Khaled el-K. wurde vom Terrorkalifat in Marawi, das in Propagandavideos der Terrorgruppe IS verherrlicht worden war, angezogen. Vielleicht wollte er sogar gegen das philippinische Militär kämpfen – dazu aber kam es dann vorerst nicht. 

„Marawi ist inzwischen gefallen. Es ist vorbei, dachte ich. Das, weswegen ich her kam ist komplett vor meinen Füßen verschwunden, dachte ich. Die Kontaktperson von dort ist gestorben. Mein Kontakt schrieb mir, dass es noch woanders bros gibt, doch (noch) ohne tamkin.
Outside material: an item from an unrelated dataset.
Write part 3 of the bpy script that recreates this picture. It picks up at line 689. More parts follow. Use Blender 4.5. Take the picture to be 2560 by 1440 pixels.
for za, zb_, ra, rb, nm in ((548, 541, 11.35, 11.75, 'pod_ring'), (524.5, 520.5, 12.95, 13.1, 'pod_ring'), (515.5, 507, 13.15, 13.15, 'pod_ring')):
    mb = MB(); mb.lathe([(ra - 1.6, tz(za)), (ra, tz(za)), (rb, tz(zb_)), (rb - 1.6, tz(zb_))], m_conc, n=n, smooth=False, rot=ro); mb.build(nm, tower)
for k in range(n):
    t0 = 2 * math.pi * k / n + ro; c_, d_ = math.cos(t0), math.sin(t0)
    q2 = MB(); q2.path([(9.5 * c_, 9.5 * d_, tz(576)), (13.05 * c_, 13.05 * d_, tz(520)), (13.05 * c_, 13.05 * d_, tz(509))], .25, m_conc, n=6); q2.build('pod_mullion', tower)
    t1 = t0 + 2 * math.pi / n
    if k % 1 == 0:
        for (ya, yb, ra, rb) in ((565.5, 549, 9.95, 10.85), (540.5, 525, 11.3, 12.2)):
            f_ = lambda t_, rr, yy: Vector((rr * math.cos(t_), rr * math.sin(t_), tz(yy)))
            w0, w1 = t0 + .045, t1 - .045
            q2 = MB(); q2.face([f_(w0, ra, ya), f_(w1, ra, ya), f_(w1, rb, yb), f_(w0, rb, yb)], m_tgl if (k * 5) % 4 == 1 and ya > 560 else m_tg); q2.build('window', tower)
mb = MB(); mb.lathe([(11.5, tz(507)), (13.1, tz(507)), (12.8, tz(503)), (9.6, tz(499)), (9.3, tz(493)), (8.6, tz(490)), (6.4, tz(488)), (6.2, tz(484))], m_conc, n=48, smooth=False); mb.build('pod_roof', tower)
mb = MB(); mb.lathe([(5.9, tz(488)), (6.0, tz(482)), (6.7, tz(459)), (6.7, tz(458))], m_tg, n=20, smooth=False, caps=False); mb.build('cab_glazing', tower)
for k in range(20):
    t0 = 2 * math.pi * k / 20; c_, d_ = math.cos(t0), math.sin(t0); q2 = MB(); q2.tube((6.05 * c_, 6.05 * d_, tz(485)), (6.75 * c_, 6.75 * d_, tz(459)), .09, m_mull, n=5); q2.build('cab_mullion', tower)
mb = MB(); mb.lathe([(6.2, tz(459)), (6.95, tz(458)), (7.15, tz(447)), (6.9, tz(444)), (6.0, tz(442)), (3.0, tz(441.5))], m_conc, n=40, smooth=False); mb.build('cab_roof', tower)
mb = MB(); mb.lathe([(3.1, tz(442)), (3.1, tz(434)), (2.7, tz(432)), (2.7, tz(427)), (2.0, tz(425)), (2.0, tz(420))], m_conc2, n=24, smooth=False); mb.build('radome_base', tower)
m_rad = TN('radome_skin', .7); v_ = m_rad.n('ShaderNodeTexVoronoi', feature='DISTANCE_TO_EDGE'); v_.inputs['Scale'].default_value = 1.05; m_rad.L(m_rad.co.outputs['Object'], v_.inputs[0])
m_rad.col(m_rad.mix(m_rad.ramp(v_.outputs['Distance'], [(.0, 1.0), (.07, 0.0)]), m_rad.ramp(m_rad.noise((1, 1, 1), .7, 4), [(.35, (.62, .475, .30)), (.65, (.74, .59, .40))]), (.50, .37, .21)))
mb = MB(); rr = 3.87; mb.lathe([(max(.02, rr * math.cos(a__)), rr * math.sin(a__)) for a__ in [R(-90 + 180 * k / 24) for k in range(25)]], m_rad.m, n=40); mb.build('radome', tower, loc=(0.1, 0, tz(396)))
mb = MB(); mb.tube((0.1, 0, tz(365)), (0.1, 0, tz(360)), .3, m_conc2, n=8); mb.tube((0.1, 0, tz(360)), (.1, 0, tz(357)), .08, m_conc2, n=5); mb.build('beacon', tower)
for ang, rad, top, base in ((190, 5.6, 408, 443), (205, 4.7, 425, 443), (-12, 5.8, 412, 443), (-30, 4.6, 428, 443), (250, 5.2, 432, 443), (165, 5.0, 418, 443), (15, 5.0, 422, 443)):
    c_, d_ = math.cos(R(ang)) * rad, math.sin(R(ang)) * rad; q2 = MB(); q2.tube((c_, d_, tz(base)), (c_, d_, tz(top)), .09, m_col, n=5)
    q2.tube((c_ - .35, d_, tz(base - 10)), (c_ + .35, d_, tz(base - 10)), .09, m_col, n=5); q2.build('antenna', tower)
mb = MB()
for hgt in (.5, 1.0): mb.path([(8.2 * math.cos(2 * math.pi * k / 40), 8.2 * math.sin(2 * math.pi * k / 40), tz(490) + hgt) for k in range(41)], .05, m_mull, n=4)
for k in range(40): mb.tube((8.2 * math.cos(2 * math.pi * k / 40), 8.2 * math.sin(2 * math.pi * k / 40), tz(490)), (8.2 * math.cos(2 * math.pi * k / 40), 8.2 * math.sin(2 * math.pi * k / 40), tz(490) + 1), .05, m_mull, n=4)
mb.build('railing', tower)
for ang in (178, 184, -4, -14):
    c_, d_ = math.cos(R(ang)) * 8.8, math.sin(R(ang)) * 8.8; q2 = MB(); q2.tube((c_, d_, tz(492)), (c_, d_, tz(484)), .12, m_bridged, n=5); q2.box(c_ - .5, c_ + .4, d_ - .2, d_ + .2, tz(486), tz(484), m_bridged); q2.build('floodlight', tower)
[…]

Wenn ich warten kann, kann ich dahin meint er. Und siehe da: Der Kontakt hat nach etwas warten überraschenderweise plötzlich einige bros auftreiben können und mich weitergeleitet. Es wurde geschrieben und geplant (…) Am Ankunftsort holte man mich ab, bereitete man mich etwas vor (…)“

Nach Marawi kam Khaled el-K. also nicht mehr. Stattdessen soll er nach Erkenntnissen deutscher Sicherheitsbehörden weiter auf die Südspitze von Mindanao gereist sein, in eine von islamistischen Kämpfern kontrollierte Gegend im Dschungel nahe Zamboanga City. Er soll an Waffen ausgebildet worden sein und nahm möglicherweise auch an Kampfhandlungen gegen philippinische Truppen teil. Ein Video soll ihn in einem der Camps der Dschihadisten zeigen. 
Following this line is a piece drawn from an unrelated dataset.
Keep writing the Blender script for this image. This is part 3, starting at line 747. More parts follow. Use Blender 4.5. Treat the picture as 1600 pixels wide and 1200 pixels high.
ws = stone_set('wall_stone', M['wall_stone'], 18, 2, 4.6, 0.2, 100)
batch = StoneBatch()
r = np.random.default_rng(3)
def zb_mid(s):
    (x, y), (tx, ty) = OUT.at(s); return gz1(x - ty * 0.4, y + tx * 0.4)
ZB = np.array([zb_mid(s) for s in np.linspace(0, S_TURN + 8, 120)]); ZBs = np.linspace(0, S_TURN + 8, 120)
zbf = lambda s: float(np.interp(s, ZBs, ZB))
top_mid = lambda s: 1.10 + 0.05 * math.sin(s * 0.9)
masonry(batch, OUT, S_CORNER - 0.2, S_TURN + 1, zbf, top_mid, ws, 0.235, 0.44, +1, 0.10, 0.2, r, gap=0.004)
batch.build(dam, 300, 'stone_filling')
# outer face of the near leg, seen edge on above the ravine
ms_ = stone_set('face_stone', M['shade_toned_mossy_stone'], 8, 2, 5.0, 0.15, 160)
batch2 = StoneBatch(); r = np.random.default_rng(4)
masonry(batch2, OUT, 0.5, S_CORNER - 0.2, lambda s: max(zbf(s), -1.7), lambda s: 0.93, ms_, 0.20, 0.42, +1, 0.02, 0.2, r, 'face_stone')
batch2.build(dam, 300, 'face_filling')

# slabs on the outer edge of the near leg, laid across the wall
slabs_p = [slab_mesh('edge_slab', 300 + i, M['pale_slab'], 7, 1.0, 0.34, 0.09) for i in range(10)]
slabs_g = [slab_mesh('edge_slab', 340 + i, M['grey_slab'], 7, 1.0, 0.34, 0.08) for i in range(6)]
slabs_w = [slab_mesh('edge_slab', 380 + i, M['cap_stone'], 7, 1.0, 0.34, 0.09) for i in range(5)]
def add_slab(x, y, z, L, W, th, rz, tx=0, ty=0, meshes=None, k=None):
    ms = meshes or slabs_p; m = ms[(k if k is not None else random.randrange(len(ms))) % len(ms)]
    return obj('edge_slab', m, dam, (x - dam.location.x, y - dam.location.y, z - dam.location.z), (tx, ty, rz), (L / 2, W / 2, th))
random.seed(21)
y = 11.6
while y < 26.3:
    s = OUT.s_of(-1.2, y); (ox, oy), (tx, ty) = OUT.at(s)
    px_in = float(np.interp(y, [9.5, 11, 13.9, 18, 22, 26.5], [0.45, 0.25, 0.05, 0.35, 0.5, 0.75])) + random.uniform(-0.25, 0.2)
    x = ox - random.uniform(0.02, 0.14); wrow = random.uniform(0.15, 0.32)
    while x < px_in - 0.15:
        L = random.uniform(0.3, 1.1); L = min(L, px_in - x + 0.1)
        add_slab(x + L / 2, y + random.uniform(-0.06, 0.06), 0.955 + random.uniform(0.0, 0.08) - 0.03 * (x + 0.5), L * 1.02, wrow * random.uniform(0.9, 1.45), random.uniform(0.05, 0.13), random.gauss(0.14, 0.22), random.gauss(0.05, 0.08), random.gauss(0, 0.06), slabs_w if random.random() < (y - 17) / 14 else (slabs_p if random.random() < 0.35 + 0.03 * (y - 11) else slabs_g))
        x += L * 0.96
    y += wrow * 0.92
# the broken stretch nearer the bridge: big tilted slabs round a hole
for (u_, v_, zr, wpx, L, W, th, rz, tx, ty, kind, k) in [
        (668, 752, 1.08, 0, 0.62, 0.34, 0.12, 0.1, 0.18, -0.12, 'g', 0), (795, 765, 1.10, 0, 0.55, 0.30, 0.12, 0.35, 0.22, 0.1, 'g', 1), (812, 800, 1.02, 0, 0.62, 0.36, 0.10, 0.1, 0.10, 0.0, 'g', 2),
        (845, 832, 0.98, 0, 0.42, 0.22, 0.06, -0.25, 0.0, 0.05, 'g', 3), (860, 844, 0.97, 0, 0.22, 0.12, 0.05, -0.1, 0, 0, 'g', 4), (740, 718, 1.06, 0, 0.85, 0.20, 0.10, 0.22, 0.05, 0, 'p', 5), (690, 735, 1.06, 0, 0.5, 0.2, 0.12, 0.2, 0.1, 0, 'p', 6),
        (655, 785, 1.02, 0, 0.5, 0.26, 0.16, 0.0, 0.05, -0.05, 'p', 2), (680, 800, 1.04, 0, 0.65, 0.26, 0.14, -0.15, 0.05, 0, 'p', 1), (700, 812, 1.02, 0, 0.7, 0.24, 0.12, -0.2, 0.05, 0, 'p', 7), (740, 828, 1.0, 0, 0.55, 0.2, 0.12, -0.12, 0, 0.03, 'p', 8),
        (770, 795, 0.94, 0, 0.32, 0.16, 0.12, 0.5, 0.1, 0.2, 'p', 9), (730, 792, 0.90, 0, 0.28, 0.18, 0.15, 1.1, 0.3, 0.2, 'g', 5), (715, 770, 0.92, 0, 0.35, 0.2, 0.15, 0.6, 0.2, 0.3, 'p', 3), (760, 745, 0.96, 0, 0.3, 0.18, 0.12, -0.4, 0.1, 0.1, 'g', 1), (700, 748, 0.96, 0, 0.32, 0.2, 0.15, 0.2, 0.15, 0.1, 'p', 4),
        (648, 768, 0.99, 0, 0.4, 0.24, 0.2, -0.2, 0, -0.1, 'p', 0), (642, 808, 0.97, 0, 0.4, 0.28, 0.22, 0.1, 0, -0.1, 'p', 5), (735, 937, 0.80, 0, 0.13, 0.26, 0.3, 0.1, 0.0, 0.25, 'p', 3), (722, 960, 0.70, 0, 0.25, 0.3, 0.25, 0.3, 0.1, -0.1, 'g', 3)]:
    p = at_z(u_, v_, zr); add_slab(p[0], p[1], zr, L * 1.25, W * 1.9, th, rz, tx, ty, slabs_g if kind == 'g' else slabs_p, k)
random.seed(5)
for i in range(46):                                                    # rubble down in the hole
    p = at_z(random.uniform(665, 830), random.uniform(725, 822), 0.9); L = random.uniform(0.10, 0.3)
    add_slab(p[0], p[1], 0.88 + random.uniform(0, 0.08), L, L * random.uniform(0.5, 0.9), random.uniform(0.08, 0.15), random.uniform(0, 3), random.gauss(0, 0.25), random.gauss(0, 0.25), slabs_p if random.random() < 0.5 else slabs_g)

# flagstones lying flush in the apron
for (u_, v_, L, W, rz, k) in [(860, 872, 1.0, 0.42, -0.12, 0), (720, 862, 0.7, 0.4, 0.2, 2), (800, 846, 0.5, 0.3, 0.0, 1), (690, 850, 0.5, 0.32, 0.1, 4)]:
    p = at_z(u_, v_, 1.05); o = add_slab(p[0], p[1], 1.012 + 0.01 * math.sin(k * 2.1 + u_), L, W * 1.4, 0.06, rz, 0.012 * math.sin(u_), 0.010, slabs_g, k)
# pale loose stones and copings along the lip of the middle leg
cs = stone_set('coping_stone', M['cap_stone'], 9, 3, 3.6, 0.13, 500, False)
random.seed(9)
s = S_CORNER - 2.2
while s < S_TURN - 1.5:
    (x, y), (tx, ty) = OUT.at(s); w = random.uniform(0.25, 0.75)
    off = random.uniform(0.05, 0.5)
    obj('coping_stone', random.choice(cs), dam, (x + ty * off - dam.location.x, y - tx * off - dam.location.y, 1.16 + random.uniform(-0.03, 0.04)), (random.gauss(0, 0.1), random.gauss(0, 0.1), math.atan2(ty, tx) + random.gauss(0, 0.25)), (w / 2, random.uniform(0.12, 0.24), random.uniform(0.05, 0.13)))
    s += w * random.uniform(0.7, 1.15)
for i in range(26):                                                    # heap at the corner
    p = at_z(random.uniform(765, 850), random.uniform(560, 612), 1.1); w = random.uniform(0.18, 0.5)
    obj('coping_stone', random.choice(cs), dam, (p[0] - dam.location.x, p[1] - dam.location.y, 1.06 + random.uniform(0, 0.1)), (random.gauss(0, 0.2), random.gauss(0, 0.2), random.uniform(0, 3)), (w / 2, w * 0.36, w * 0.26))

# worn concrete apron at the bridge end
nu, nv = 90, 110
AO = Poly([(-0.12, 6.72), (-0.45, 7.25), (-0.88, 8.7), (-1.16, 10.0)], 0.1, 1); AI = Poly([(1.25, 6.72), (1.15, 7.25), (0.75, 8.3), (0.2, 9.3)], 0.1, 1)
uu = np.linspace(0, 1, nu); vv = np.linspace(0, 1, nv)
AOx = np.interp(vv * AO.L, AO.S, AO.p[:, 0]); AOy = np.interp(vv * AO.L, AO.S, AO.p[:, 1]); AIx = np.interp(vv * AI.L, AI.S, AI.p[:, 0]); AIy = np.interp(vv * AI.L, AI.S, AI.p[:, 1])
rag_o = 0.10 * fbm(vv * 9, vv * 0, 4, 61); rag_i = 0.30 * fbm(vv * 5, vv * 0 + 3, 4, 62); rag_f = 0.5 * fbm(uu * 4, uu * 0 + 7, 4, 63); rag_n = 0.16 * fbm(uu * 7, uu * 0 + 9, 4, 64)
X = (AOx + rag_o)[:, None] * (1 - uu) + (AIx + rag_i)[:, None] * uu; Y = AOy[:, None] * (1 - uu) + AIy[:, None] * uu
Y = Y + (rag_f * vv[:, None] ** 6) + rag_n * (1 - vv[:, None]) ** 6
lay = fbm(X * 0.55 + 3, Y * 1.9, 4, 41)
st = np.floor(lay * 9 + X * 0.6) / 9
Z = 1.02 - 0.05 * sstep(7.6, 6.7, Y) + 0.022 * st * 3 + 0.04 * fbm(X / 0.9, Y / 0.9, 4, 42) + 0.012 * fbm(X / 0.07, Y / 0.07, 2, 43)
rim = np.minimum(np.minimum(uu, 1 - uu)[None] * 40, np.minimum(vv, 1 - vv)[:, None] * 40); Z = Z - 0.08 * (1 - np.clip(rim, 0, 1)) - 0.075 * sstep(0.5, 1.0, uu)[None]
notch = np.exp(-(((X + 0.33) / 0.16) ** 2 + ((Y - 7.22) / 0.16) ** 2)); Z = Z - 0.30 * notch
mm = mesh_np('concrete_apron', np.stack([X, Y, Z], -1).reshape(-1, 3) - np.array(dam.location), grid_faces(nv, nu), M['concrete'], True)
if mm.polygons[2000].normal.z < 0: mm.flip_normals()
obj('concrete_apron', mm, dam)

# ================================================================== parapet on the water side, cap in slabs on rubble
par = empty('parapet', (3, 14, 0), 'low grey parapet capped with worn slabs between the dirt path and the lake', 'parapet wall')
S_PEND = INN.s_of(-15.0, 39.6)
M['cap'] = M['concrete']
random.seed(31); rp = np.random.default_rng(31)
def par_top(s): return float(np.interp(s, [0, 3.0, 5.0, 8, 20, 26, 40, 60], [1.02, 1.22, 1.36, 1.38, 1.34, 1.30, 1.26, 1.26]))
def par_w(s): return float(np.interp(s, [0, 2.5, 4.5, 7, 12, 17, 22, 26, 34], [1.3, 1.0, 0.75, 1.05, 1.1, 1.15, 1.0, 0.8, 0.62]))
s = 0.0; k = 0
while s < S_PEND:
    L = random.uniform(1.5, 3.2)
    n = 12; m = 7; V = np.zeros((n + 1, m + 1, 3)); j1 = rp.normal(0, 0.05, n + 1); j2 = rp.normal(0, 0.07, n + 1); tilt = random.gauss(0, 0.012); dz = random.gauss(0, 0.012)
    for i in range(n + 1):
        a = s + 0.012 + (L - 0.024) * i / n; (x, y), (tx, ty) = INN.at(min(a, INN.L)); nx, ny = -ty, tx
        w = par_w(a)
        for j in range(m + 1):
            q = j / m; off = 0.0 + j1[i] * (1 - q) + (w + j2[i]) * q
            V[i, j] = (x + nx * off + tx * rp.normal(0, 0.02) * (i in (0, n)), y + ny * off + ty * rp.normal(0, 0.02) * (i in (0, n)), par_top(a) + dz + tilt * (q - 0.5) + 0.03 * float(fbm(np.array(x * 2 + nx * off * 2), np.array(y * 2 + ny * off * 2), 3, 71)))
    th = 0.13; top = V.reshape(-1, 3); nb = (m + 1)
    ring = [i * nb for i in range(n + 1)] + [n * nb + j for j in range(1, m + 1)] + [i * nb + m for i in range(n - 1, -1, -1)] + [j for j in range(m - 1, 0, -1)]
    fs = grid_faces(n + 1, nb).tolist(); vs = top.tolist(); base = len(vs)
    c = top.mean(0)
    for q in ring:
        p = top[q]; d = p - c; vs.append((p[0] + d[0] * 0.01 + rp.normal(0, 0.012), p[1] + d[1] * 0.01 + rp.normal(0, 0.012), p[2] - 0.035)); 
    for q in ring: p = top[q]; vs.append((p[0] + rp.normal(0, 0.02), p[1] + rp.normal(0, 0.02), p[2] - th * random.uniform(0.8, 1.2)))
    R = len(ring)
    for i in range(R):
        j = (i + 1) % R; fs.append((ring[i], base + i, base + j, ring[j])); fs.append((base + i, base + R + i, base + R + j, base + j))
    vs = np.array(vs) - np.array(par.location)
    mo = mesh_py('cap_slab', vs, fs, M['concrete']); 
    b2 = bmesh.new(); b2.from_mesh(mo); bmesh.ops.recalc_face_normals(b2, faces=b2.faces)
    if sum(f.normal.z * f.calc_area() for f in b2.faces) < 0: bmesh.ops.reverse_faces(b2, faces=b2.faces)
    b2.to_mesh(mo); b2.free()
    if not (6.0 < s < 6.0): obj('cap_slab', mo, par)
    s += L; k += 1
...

Am frühen Morgen des 31. Juli 2018 fuhr ein Minivan auf einen militärischen Checkpoint nahe der Stadt Lamitan auf der südphilippinischen Insel Basilan zu. Soldaten wollten das Fahrzeug kontrollieren und stoppten es. Der Fahrer, so wurde berichtet, habe nur sehr wenige Worte gesprochen und eindeutig einen ausländischen Dialekt gehabt. Als die Soldaten den Van kontrollierten, explodierte der Wagen

Der Fahrer war ein Selbstmordattentäter und hatte sich in die Luft gesprengt. Zehn Menschen soll er mit in den Tod gerissen haben, darunter einen Soldaten, fünf Milizionäre und vier Zivilisten, unter ihnen eine Mutter ihr Kind. Acht weitere Menschen wurden verletzt, einige schwer. Der philippinische Präsident Rodrigo Roa Duterte besuchte die Opfer später im Krankenhaus von Zamboanga City. 
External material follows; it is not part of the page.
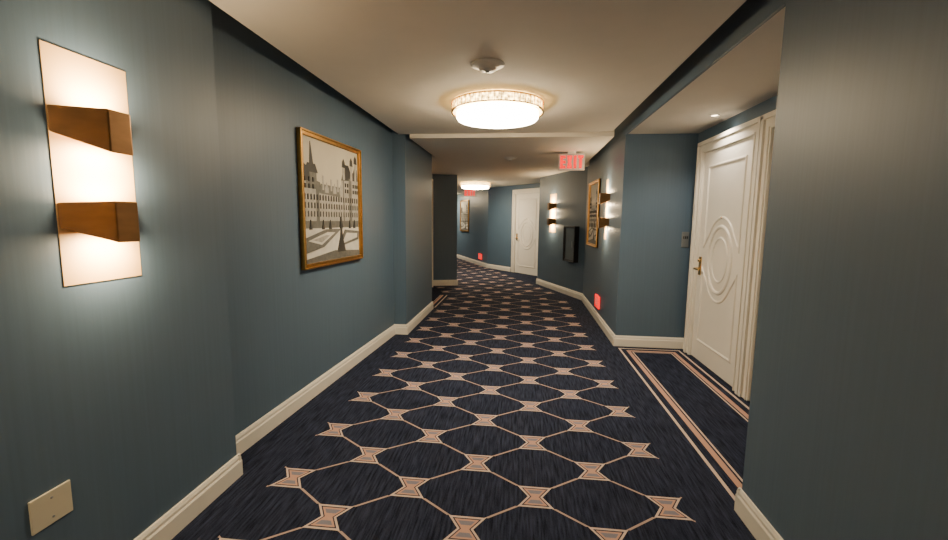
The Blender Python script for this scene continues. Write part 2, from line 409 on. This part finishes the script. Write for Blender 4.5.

Das Attentat war der erste Selbstmordanschlag in den Philippinen mit einer Autobombe – und der Attentäter kam aus Deutschland. Es soll Khaled el-K. gewesen sein. Davon zumindest gehen deutsche Sicherheitsbehörden aus. In den Philippinen war bereits kurz nach dem Anschlag berichtet worden, dass der Täter ein Marokkaner sei.

Die Propagandaabteilung „Amaq Agency“ des Terrornetzwerkes IS veröffentlichte schließlich über Social-Media-Kanäle ein Bekennerschreiben zum Autobombenanschlag auf den Militärcheckpoint in Lamitan und präsentierte auch ein Foto eines Selbstmordattentäters mit dem Kampfnamen „Abu Kathir al-Maghribi“ (أبو كثير المغربي). Es handelt sich dabei nach Erkenntnissen deutscher Sicherheitsbehörden mit hoher Wahrscheinlichkeit um den Deutsch-Marokkaner Khaled el-K. aus Hessen. Das BKA teilt auf Anfrage zum Anschlag in Lamitan mit: „Als Attentäter konnte ein ausgereister deutscher Staatsangehöriger identifiziert werden.“ 

Warum die IS-Propagandisten den Attentäter nicht als Kämpfer aus Deutschland bezeichneten, ist unklar. Denkbar wäre, dass Khaled el-K. darum bat, nach seinem Tod nicht zu erwähnen, dass er aus der Bundesrepublik stammt. Vielleicht wussten die Dschihadisten, denen er sich angeschlossen hatte, auch nicht genau woher er kam. Es ist jedenfalls auffällig, dass der Selbstmordanschlag eines europäischen Islamisten nicht weiter propagandistisch ausgeschlachtet wurde.

In Deutschland wussten die Behörden lange Zeit nicht, dass sich Khaled el-K. in den Philippinen aufhielt und dort sogar einen Anschlag begangen hatte. Erst am 25. September 2018 leitete die Staatsanwaltschaft in Frankfurt ein Ermittlungsverfahren gegen ihn ein. Und zwar wegen des Verdachts der Terrorismusfinanzierung. El-K. soll sich im Sommer und Herbst 2017 auf betrügerische Weise im Internet Kleidung und Outdoor-Ausrüstungsgegenstände beschafft haben, um diese mit in einer Terrorcamp in den Philippinen zu nehmen. Am 09. Januar 2019 wurde der Verfahren schließlich eingestellt. Khaled el-K. gilt als tot.